■ TASK OBJECTIVE
Tally how many lines include "scene". The number is the whole answer.

■ WORKING DATA
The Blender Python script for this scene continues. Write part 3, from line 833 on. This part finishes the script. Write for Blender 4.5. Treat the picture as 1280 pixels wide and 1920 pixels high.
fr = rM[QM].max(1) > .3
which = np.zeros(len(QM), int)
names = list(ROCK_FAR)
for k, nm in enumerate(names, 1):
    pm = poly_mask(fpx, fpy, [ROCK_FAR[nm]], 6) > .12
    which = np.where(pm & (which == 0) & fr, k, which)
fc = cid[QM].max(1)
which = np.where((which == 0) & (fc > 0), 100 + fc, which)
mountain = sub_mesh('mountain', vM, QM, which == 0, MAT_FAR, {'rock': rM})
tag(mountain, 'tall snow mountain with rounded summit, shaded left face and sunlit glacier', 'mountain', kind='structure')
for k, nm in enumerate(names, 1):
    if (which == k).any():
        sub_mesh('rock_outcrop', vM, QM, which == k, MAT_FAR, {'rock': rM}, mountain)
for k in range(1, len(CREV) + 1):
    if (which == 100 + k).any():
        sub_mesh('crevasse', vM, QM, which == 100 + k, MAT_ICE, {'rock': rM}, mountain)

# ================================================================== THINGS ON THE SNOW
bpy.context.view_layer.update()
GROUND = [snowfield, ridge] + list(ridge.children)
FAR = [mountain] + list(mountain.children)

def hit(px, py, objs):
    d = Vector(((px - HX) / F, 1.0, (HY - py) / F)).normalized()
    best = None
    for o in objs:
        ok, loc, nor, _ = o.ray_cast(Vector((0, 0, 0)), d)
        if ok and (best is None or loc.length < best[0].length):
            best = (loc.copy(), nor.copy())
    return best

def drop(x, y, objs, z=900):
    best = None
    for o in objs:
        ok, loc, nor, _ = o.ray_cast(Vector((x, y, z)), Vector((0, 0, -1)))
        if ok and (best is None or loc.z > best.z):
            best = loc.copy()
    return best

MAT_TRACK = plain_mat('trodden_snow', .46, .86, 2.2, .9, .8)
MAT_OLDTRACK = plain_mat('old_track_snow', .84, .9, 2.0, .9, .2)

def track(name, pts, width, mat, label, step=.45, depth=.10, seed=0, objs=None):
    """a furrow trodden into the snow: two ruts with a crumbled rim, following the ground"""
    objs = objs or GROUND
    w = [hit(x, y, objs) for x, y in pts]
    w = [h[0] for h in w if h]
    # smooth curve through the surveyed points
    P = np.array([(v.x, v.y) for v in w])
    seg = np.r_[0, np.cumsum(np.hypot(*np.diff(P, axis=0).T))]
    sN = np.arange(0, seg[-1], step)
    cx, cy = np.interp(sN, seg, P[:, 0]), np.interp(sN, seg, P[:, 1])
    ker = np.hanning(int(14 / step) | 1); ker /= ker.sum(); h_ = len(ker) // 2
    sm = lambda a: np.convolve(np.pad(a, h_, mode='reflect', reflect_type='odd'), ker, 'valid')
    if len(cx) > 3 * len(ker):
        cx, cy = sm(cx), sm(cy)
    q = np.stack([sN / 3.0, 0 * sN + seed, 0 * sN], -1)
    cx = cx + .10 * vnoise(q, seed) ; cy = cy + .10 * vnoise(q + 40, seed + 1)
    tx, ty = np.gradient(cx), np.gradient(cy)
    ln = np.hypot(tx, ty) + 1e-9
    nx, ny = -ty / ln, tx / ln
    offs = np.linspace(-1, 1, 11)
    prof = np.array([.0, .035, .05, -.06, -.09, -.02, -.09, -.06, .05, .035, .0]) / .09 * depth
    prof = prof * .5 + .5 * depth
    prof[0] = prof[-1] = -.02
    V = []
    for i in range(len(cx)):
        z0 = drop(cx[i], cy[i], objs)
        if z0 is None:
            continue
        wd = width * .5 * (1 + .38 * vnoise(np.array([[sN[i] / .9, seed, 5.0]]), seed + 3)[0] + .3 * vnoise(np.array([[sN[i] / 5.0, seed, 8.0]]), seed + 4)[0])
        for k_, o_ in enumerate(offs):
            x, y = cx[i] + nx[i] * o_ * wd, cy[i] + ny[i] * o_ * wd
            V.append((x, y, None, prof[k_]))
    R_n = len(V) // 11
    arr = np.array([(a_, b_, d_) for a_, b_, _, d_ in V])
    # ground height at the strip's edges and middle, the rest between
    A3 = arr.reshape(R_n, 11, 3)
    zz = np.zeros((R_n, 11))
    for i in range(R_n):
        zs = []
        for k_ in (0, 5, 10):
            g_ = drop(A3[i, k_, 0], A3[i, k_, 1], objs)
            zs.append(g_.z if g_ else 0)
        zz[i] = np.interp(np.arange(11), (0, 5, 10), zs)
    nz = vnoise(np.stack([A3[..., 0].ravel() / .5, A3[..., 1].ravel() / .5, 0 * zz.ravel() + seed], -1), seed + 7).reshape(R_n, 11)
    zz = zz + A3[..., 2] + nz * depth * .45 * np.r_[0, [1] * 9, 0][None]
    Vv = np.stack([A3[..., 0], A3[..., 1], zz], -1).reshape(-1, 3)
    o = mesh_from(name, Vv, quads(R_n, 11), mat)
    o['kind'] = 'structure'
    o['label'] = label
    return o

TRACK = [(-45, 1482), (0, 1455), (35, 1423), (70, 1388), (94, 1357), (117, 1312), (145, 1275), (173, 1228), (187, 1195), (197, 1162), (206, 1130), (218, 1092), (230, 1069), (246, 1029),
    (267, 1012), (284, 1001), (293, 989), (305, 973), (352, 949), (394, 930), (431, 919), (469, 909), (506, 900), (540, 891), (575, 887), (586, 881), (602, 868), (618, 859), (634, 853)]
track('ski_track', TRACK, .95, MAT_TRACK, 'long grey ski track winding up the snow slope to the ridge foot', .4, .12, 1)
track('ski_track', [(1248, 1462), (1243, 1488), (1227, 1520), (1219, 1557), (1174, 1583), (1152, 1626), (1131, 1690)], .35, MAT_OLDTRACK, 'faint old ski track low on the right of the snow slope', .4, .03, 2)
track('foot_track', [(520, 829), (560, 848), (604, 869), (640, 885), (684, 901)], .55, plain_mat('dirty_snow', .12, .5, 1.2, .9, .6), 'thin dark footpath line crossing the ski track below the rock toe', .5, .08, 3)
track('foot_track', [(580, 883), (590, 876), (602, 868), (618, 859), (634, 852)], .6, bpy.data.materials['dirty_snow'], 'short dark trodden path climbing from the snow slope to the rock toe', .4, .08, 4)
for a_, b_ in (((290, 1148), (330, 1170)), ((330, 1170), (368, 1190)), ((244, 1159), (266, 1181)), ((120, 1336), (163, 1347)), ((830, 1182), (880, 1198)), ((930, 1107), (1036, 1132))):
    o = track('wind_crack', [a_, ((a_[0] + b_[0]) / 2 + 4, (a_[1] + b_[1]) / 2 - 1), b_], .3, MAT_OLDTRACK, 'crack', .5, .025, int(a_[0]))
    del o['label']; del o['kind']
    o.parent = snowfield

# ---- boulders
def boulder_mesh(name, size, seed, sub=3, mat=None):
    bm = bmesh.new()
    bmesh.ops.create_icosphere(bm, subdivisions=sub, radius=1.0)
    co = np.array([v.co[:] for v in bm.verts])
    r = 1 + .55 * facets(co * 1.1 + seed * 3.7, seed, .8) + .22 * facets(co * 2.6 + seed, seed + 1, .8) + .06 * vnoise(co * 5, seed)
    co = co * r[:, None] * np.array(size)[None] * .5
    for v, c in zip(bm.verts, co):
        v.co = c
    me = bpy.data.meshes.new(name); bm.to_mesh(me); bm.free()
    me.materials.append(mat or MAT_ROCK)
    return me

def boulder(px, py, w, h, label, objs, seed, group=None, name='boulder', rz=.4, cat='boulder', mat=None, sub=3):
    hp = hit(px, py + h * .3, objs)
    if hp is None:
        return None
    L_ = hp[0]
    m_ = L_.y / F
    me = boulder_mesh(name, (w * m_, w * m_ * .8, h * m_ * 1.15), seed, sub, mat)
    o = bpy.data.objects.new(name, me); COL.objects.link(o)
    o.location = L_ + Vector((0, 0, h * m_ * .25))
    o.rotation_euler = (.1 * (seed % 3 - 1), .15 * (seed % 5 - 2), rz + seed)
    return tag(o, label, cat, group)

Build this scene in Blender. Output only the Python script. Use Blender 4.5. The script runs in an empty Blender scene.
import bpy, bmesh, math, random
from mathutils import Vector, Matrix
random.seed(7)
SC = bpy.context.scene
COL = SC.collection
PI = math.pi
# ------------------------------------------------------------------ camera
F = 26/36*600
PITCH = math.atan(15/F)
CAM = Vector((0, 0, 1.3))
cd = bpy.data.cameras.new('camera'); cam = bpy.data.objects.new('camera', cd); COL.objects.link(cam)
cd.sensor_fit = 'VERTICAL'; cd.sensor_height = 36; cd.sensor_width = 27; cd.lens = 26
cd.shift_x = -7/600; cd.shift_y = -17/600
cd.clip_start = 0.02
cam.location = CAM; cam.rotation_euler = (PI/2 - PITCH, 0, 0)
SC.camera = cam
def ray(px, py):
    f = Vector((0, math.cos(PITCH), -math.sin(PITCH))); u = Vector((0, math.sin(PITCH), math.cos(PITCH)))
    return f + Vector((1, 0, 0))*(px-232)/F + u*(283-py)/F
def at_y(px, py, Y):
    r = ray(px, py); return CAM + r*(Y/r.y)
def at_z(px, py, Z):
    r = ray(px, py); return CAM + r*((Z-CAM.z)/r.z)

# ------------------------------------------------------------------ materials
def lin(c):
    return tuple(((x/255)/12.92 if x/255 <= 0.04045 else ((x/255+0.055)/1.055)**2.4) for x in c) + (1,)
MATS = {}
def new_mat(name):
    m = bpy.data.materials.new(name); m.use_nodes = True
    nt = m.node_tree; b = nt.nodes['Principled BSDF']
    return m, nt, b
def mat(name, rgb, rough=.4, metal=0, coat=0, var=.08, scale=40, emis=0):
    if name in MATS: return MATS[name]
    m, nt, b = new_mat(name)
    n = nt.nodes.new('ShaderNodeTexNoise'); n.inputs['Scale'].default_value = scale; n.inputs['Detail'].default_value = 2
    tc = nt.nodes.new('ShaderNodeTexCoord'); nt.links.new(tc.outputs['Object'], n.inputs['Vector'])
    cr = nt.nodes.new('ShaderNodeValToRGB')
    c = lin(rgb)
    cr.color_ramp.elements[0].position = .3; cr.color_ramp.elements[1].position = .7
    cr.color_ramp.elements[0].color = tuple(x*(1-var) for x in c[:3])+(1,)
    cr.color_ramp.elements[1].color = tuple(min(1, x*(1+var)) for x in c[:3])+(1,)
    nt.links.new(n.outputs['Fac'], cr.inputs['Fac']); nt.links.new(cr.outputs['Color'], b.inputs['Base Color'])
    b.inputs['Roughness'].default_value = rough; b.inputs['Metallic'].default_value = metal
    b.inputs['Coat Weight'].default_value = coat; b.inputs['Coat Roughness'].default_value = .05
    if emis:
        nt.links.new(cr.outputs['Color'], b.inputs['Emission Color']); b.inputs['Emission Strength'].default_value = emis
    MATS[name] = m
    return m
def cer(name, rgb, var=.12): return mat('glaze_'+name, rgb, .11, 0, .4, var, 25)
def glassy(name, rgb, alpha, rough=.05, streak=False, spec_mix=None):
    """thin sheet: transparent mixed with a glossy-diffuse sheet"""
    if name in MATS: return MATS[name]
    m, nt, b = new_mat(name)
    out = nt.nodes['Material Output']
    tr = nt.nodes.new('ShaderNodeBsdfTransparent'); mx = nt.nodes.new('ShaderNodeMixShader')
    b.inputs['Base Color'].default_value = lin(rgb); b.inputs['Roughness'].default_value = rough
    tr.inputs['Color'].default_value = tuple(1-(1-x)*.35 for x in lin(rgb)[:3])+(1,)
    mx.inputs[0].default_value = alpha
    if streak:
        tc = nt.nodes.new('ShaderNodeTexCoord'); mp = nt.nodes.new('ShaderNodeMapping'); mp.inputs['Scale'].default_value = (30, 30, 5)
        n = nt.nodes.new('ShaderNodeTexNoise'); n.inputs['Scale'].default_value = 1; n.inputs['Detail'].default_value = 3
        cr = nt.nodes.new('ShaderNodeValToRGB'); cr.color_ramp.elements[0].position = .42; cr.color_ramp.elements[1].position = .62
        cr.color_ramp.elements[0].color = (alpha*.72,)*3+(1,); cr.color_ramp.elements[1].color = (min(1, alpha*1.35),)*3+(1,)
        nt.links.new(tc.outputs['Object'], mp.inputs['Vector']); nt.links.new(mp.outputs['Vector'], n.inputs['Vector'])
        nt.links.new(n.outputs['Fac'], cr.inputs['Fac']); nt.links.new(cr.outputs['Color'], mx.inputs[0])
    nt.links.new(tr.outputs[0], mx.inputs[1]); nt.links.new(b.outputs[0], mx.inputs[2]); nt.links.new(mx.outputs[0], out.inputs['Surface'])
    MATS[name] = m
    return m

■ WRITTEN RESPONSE
3